Comentários dos leitores

Leonel Lopes Clérigo 30/1/2021, 14:03

Tal como o texto acima há, felizmente, alguns outros que nos vão fornecendo elementos curiosos sobre o "ganha-pão" dos "nossos" mais "chorudos" Capitalistas. Mas surge uma questão: que fazem eles ao "papel" que lhes "cai do céu" nas contas Bancárias ou, directa ou indirectamente, nas algibeiras? Há alguma coisa "de jeito" que possamos ver em prol da melhoria da capacidade produtiva do País aliviando a vida atribulada do "TUGA"? E mais: valeu a pena "substituir" os velhos "cavaleiros da Indústria" por estes "modernos" CAVALEIROS de EMPRESA de extracção RENTISTA?
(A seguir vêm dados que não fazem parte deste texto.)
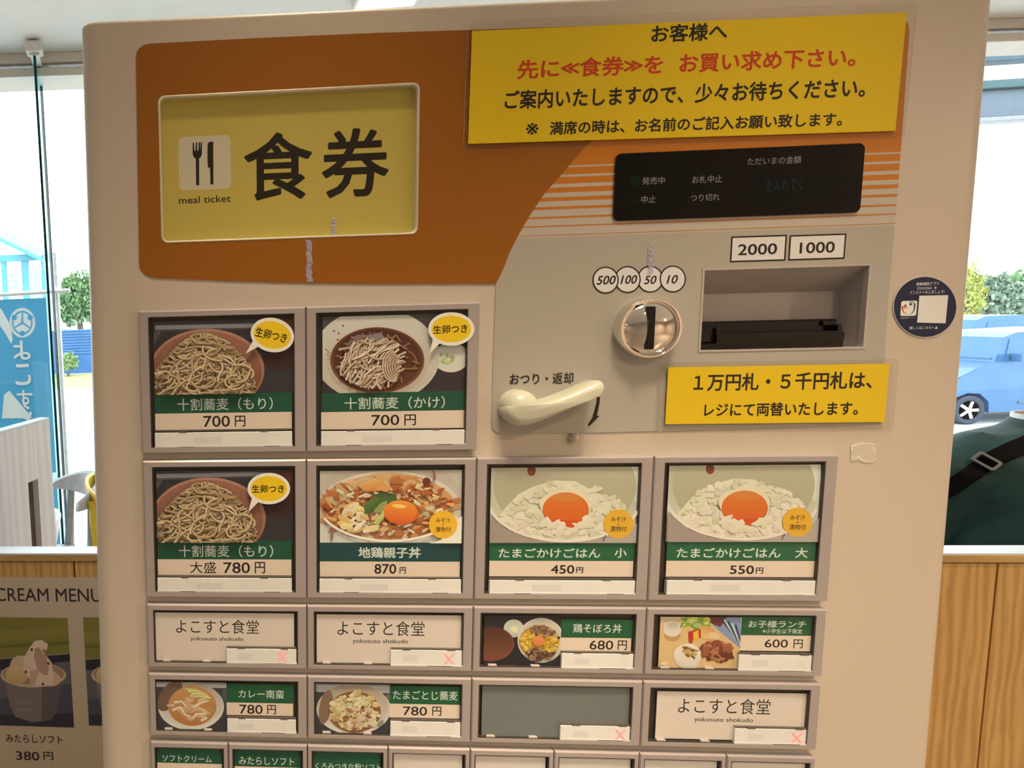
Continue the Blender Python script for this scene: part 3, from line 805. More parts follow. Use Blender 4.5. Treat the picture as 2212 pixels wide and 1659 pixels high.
def soboro(p):
    rd = random.Random(11)
    p.rect(100, 90, 575, 420, pc(48, 44, 44), pc(40, 38, 40))
    p.ellipse(296, 182, 58, 52, pc(222, 208, 184), col2=pc(196, 180, 156)); p.ellipse(297, 178, 46, 38, pc(206, 196, 168)); p.ellipse(300, 186, 24, 18, pc(236, 222, 150), n=14, wob=.2)
    p.ellipse(165, 272, 134, 100, pc(118, 58, 42), col2=pc(140, 70, 52)); p.ellipse(162, 262, 124, 88, pc(84, 48, 34), col2=pc(128, 74, 48))
    p.ellipse(455, 252, 137, 131, pc(238, 226, 204), col2=pc(200, 184, 160)); p.ellipse(452, 245, 126, 118, pc(206, 186, 156), col2=pc(228, 210, 180))
    p.ellipse(445, 262, 118, 102, pc(206, 160, 90))
    blobs(p, rd, in_ellipse(450, 205, 78, 38), 70, 12, [pc(150, 106, 76), pc(176, 130, 96), pc(122, 82, 58)])
    blobs(p, rd, in_ellipse(372, 248, 42, 56), 70, 12, [pc(236, 182, 60), pc(246, 200, 84), pc(216, 156, 46)])
    blobs(p, rd, in_ellipse(510, 272, 42, 46), 60, 12, [pc(236, 182, 60), pc(246, 200, 84), pc(216, 156, 46)])
    blobs(p, rd, in_ellipse(445, 330, 80, 36), 80, 12, [pc(170, 124, 90), pc(206, 160, 124), pc(116, 78, 56), pc(90, 60, 44)])
    p.ellipse(436, 252, 34, 30, pc(238, 150, 82), col2=pc(222, 122, 60))
    p.ellipse(555, 232, 8, 8, pc(60, 40, 34)); p.stroke([(200, 402), (260, 392), (320, 400)], 8, pc(120, 74, 50))
def kids(p):
    rd = random.Random(12)
    p.rect(1130, 100, 1620, 425, pc(226, 196, 152), pc(216, 170, 108))
    p.poly([(1440, 115), (1620, 115), (1620, 320), (1460, 180)], pc(140, 150, 170))
    p.poly([(1430, 115), (1540, 115), (1500, 175), (1440, 150)], pc(120, 50, 50))
    for k in range(5): p.stroke([(1500 + k * 22, 120 + k * 10), (1600 + k * 10, 250 + k * 20)], 11, (pc(60, 60, 76), pc(190, 200, 210))[k % 2])
    p.poly([(1140, 190), (1200, 130), (1460, 170), (1615, 300), (1540, 412), (1170, 412), (1140, 330)], pc(228, 182, 118))
    p.ellipse(1220, 222, 48, 36, pc(206, 150, 84)); p.ellipse(1220, 190, 50, 40, pc(232, 210, 180)); p.ellipse(1220, 165, 48, 26, pc(240, 226, 204), col2=pc(214, 196, 168)); p.ellipse(1222, 160, 36, 16, pc(206, 186, 156))
    blobs(p, rd, in_ellipse(1350, 145, 75, 28), 40, 26, [pc(206, 214, 92), pc(232, 222, 120), pc(150, 170, 60), pc(226, 206, 100)])
    p.ellipse(1365, 165, 34, 22, pc(120, 140, 60)); p.ellipse(1366, 163, 26, 15, pc(170, 186, 110))
    p.ellipse(1420, 205, 50, 38, pc(222, 150, 80), .4, pc(236, 190, 120)); p.ellipse(1460, 225, 34, 20, pc(232, 196, 140), .3)
    p.poly([(1312, 200), (1385, 185), (1385, 235), (1338, 248), (1330, 300), (1318, 300)], pc(196, 50, 40)); p.poly([(1340, 205), (1372, 190), (1374, 240), (1342, 250)], pc(240, 180, 50))
    p.ellipse(1308, 345, 84, 72, pc(222, 200, 166), n=30, wob=.05); p.ellipse(1308, 335, 80, 64, pc(246, 234, 208), n=30, wob=.06, col2=pc(228, 208, 176))
    blobs(p, rd, in_ellipse(1325, 318, 40, 34), 30, 13, [pc(176, 130, 60), pc(206, 166, 90), pc(140, 96, 44)])
    blobs(p, rd, in_ellipse(1480, 310, 72, 50), 50, 30, [pc(150, 76, 44), pc(176, 100, 60), pc(112, 54, 34), pc(190, 120, 76)], .4)
    p.ellipse(1170, 385, 22, 10, pc(240, 206, 150))
def curry(p):
    rd = random.Random(13)
    p.rect(95, 520, 560, 860, pc(150, 140, 132), pc(60, 58, 60)); p.rect(95, 560, 560, 860, pc(70, 66, 66), pc(62, 60, 62))
    p.rect(110, 545, 560, 568, pc(196, 182, 166))
    p.ellipse(545, 615, 24, 40, pc(90, 84, 82)); 
    p.ellipse(328, 688, 207, 148, pc(206, 186, 164), col2=pc(240, 226, 206), n=64); p.ellipse(330, 676, 196, 138, pc(190, 164, 136), col2=pc(226, 208, 184), n=64)
    p.ellipse(195, 620, 60, 110, pc(122, 92, 68), .6, n=24)
    for k in range(5): p.ellipse(225 + k * 24, 556 + (k % 2) * 8, 5, 3, pc(80, 60, 50), n=8)
    p.ellipse(336, 684, 152, 124, pc(206, 148, 84), col2=pc(190, 120, 58), n=48)
    blobs(p, rd, in_ellipse(320, 690, 125, 80), 26, 34, [pc(226, 182, 126), pc(212, 158, 96), pc(232, 196, 150)], .4, .5)
    for q in ([(220, 660), (270, 655), (300, 690)], [(210, 710), (260, 690), (290, 735), (320, 750)], [(340, 690), (400, 660), (440, 650)], [(340, 760), (360, 735), (420, 730)], [(390, 775), (430, 758)]):
        p.stroke(q, 20, pc(232, 198, 150), 10); p.stroke(q, 7, pc(244, 218, 180))
    for k in range(9): p.stroke([(290 + k * 8, 575 + k * 6), (360 + k * 7, 580 + k * 5), (425 + k * 3, 612 + k * 3)], 10, (pc(222, 206, 120), pc(196, 176, 90), pc(236, 222, 150))[k % 3])
def toji(p):
    rd = random.Random(14)
    p.rect(1090, 530, 1580, 870, pc(150, 140, 130), pc(62, 60, 60)); p.rect(1090, 595, 1580, 870, pc(64, 62, 62)); p.rect(1120, 556, 1580, 600, pc(198, 182, 166), pc(176, 160, 146))
    p.ellipse(1570, 640, 22, 30, pc(110, 100, 94))
    p.ellipse(1350, 705, 233, 158, pc(200, 178, 154), col2=pc(234, 216, 192), n=64); p.ellipse(1348, 694, 222, 148, pc(176, 148, 118), col2=pc(226, 206, 180), n=64)
    p.ellipse(1175, 690, 40, 110, pc(140, 108, 80), .2, n=20)
    p.ellipse(1355, 722, 166, 130, pc(150, 96, 60), n=40)
    blobs(p, rd, in_ellipse(1355, 716, 150, 116), 140, 22, [pc(236, 206, 138), pc(226, 190, 118), pc(240, 216, 160), pc(214, 172, 106)], .4)
    blobs(p, rd, in_ellipse(1400, 760, 110, 70), 40, 18, [pc(236, 196, 160), pc(190, 126, 84), pc(240, 210, 170)], .4)
    blobs(p, rd, in_ellipse(1350, 650, 110, 40), 40, 18, [pc(240, 220, 166), pc(232, 206, 140)], .4)
    p.ellipse(1520, 790, 14, 24, pc(150, 140, 116), .7)

# ------------------------------------------------------------------ the buttons one by one
Z4, Z5, Z6 = zoom(290, 600, 2.873, YCARD), zoom(290, 980, 2.8727, YCARD), zoom(1000, 960, 2.6333, YCARD)
Z7, Z8 = zoom(300, 1290, 2.9105, YCARD), zoom(1000, 1290, 2.6976, YCARD)
def rq(zm, x0, y0, x1, y1):
    q = Print(0, zm); return q.rect_of(x0, y0, x1, y1)
def large(col, row, lab, zm, photo, band_, price, status, fn, name_t, price_t, gcol=GREEN, bold=(0, 0.0)):
    x0, x1 = col * P_, (col + 1) * P_; z1, z0 = ROWS[row]
    win = (x0 + 0.0074, x1 - 0.0086, z0 + 0.0044, z1 - 0.0049)
    bt = bezel(x0, x1, z0, z1, win); bt['label'] = lab
    st = rq(zm, *status); st = (st[0], st[1], st[2], st[3])
    fittings(bt, win, st, wide=False)
    card(bt, rq(zm, *photo), 'menu_photo', fn, None, pc(60, 54, 52), zm)
    def nm(p):
        for t, bx, bo in name_t: p.text(t, *bx, IVORY, bo)
    def pr(p):
        for t, bx, bo in price_t: p.text(t, *bx, BLK, bo)
    card(bt, rq(zm, *band_), 'name_label', nm, None, gcol, zm)
    card(bt, rq(zm, *price), 'price_label', pr, None, WHITE, zm)
    cover(bt, win, rq(zm, *status)[3] + .001)
    return bt
large(0, 0, 'button with a heap of soba noodles in a brown bowl, 700 yen', Z4, (122, 262, 990, 718), (128, 716, 981, 836), (130, 838, 978, 941), (130, 955, 978, 1050), mori(seed=2),
      [('十割蕎麦（もり）', (268, 745, 860, 822), 0.006)], [('700', (428, 856, 594, 926), 0.010), ('円', (624, 856, 690, 924), 0.012)])
large(1, 0, 'button with soba in dark broth in a white bowl, 700 yen', Z4, (1168, 232, 2064, 710), (1163, 707, 2056, 826), (1160, 828, 2053, 936), (1158, 945, 2050, 1042), kake,
      [('十割蕎麦（かけ）', (1305, 738, 1928, 814), 0.006)], [('700', (1472, 850, 1645, 916), 0.010), ('円', (1676, 848, 1748, 916), 0.012)])
large(0, 1, 'button with a heap of soba noodles, large serving, 780 yen', Z5, (140, 104, 984, 542), (146, 540, 976, 656), (146, 656, 976, 754), (146, 766, 976, 862), mori(8, -170, 2),
      [('十割蕎麦（もり）', (277, 567, 862, 642), 0.006)], [('大盛', (346, 670, 508, 742), 0.004), ('780', (553, 674, 718, 742), 0.010), ('円', (748, 672, 812, 742), 0.012)])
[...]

Quanto a mim - um fã "furioso" da "Teoria da Conspiração" - quando leio coisas destas, desato de imediato a questionar: "que fazem estes marmelos ao dinheiro que obtêm? Comem as "notas de banco" do pequeno almoço ao deitar? Compram apartamentos em Nova Iorque?..." E logo de seguida vem a dúvida: "Será que isto é tudo para eles ou são "testas de ferro" de uma outra e mais "democrática distribuição"? De facto: Quem são estes "especiais de corrida" ou que Totoloto lhes saiu na rifa, para obterem tão importantes "cargos" com os inerentes "presentes" que caem do céu?
Ou muito me engano ou aqui há gato?...

afonsomanuelgoncalves 31/1/2021, 13:48

Perante este panorama claríssimo da situação relativa à distribiicao da riqueza não é difícil perceber que esta engrenagem é irreformável e que as forças políticas dominantes estão de acordo com elas. Por isso só a destruição do regime que premeia esta arbitrariedade poderia resolver todos estes problemas e a única classe que está em condições de a levar à prática não possui representação politica para realizar essa justa solução.